I was scolded by housemates and long-term residents for venturing out late at night into the Tenderloin, the “dodgy” and “drug-afflicted” part of town desperately in need of a “clean-up”.

This reaction, to me, had the familiar ring of our own term signalling difference, “swart gevaar”.

I had also been unmoved to document much of the tourist must-do’s, seen here in point form:

  • The Golden Gate Bridge (it is an engineering feat but it’s also mango-red rather than golden);
  • The Wine Lands (refer to Keeping Up with the Kardashians: Season 9, Episode 2 or Season 14, Episode 15 for accurate depictions);
  • Silicon Valley (a screenshot of your privacy settings on Facebook will do, although the newest Sales force tower is supremely phallic);
  • Row houses (highly googleable, and not likely to show you how many people are squeezed into the kitchen, crying over spent rent); and
  • Alcatraz (like Robben Island) only exists shrouded in a semi-permanent fog some people call “Karl” for no definitive reason.

None of these facts — not the census data, the changing skin tones and languages across the city’s hilly topography, the pungency of burritos and miso soup, or the varying pronunciations of Vietnamese pho — come as close to revealing the nature of the city to me as its soundscape.

Beyond the swooshing of North Face and Patagonia puffer jackets that blanketed the (very) windy city, I found myself drawn to what people were saying and how they were saying it.

In documenting some of it, it is no more or less intrusive than pointing a camera at it.
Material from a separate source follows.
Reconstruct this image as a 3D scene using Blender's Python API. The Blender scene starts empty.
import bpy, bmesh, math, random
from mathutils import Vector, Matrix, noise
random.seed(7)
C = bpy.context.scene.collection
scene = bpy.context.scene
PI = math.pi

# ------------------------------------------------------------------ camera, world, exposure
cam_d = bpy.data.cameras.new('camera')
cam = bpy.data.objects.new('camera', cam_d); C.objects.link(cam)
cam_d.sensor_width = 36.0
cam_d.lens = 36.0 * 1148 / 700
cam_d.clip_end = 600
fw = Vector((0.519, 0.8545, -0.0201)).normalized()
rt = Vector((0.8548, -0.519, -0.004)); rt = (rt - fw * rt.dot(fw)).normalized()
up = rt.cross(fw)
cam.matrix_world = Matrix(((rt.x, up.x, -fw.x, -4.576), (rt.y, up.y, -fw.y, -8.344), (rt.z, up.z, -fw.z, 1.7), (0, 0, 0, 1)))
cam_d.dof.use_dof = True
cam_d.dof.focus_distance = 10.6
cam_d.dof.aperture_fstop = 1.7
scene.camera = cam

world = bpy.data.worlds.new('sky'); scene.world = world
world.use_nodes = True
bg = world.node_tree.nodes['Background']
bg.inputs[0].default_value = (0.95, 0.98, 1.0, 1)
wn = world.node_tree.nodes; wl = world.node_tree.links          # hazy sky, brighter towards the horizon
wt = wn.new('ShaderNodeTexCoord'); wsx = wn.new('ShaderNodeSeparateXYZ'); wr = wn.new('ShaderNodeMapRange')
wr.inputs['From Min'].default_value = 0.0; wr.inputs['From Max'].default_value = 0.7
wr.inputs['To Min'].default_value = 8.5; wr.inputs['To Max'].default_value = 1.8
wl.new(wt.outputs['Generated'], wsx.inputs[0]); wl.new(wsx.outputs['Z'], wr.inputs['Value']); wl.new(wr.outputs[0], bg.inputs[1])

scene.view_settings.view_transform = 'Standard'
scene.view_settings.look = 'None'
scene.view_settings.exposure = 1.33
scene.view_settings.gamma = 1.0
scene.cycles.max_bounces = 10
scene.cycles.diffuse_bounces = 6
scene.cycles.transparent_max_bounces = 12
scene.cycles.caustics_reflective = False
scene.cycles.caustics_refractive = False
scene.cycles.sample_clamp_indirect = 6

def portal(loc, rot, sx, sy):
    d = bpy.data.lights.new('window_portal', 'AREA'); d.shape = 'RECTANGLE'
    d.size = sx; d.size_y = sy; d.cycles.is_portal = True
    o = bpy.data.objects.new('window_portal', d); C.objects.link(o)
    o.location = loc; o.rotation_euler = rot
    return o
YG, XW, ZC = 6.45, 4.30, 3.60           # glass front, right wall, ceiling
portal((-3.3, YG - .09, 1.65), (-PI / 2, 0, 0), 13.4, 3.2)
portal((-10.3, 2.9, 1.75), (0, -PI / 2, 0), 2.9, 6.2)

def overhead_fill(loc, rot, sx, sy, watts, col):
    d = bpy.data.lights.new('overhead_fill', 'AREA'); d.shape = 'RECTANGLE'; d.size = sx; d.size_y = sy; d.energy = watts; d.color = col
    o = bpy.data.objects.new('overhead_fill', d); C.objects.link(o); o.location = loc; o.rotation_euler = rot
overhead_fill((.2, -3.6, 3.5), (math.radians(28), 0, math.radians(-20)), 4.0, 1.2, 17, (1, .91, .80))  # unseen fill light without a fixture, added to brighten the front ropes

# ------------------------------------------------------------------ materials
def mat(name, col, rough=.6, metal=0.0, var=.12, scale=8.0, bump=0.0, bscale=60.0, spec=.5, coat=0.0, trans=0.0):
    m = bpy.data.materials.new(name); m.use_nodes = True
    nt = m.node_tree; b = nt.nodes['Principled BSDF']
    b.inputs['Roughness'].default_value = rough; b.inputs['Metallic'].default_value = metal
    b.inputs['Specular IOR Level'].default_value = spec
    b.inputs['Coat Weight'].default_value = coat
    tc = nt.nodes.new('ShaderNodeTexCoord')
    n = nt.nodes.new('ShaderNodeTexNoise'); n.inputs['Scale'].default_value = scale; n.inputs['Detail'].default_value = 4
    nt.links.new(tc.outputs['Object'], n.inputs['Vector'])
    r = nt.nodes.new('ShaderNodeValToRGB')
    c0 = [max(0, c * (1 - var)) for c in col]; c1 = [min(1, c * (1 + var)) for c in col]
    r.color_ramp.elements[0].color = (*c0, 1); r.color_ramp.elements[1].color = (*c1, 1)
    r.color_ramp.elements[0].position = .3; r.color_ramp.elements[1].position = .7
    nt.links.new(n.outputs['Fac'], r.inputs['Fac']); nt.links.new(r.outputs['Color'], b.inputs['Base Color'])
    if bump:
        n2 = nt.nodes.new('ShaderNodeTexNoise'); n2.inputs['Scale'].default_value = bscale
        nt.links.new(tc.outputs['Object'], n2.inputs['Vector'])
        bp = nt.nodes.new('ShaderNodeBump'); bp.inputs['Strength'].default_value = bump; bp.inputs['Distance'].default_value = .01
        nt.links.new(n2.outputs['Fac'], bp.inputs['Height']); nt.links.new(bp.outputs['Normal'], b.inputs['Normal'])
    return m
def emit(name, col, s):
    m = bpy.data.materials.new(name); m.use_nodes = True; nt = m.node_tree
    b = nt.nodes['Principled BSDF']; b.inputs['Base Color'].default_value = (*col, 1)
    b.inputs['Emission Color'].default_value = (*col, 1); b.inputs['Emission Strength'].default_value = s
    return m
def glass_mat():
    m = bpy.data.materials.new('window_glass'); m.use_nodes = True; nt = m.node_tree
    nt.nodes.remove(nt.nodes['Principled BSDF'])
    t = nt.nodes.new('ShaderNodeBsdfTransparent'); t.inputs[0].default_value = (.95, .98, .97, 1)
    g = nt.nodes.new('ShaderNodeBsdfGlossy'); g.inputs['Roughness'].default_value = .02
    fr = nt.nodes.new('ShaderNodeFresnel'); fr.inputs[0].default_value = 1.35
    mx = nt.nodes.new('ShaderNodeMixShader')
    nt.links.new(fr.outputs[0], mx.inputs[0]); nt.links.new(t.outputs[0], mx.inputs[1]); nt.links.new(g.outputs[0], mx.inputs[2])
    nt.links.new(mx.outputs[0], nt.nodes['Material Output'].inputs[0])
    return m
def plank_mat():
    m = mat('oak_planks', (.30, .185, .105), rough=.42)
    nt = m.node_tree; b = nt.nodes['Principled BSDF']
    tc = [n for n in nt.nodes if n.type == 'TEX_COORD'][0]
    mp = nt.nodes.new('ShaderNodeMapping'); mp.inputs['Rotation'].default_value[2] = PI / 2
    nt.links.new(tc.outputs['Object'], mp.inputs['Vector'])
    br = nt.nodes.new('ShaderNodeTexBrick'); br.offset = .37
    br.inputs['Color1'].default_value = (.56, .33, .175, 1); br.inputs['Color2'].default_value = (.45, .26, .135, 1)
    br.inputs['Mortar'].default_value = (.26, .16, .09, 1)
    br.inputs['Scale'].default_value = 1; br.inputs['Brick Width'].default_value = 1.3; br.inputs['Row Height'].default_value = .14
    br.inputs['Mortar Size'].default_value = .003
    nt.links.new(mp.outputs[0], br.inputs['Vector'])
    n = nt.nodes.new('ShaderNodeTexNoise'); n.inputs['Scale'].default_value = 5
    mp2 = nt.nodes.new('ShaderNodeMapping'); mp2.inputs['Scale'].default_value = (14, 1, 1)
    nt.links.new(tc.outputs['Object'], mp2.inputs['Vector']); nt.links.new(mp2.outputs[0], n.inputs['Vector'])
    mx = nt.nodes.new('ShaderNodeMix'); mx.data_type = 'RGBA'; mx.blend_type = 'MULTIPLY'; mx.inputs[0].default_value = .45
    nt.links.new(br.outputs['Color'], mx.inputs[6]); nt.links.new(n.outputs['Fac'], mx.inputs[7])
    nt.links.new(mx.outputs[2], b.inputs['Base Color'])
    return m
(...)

But I console myself with the knowledge that it was the patterns and themes — the rhythm of the city — I was listening for. That rhythm, I learned, is best described as a washing machine on a gentle but furious spin cycle. I cannot exactly dance to it, but I can certainly strive toward a Jetsons-like life with it.

Cases in point:

“The housemate seemed to have the right ratio of privacy to friendliness,” said a daughter leading her parents on a university housing hunt, adding that “optimising for personal space is, like, make or break”.

Then there was the friend of a housemate who complained about struggling to “optimise the proximity of housing to good restaurants”.

And my personal favourite, heard in passing: “I’m just trying to optimise for an ideal sleep cycle.”

These are not the words of technology entrepreneurs or venture capitalists now synonymous with San Francisco itself. They are the words of residents deeply embedded in a culture now so data driven, so codified and so vindicated in reducing life itself to a quantifiable daily dosage of a scientifically developed meal replacement named Soylent.

Had it not been for a newfound family of friends I was welcomed into — trading dystopian milkshakes for home-cooked meals — it would be hard not to laugh at it all.

The giggles helped us to avoid crying, all while trying desperately to figure out how to reconfigure this live-action version of Sim City under San Francisco’s Uberfied leadership into something liveable, rather than optimal.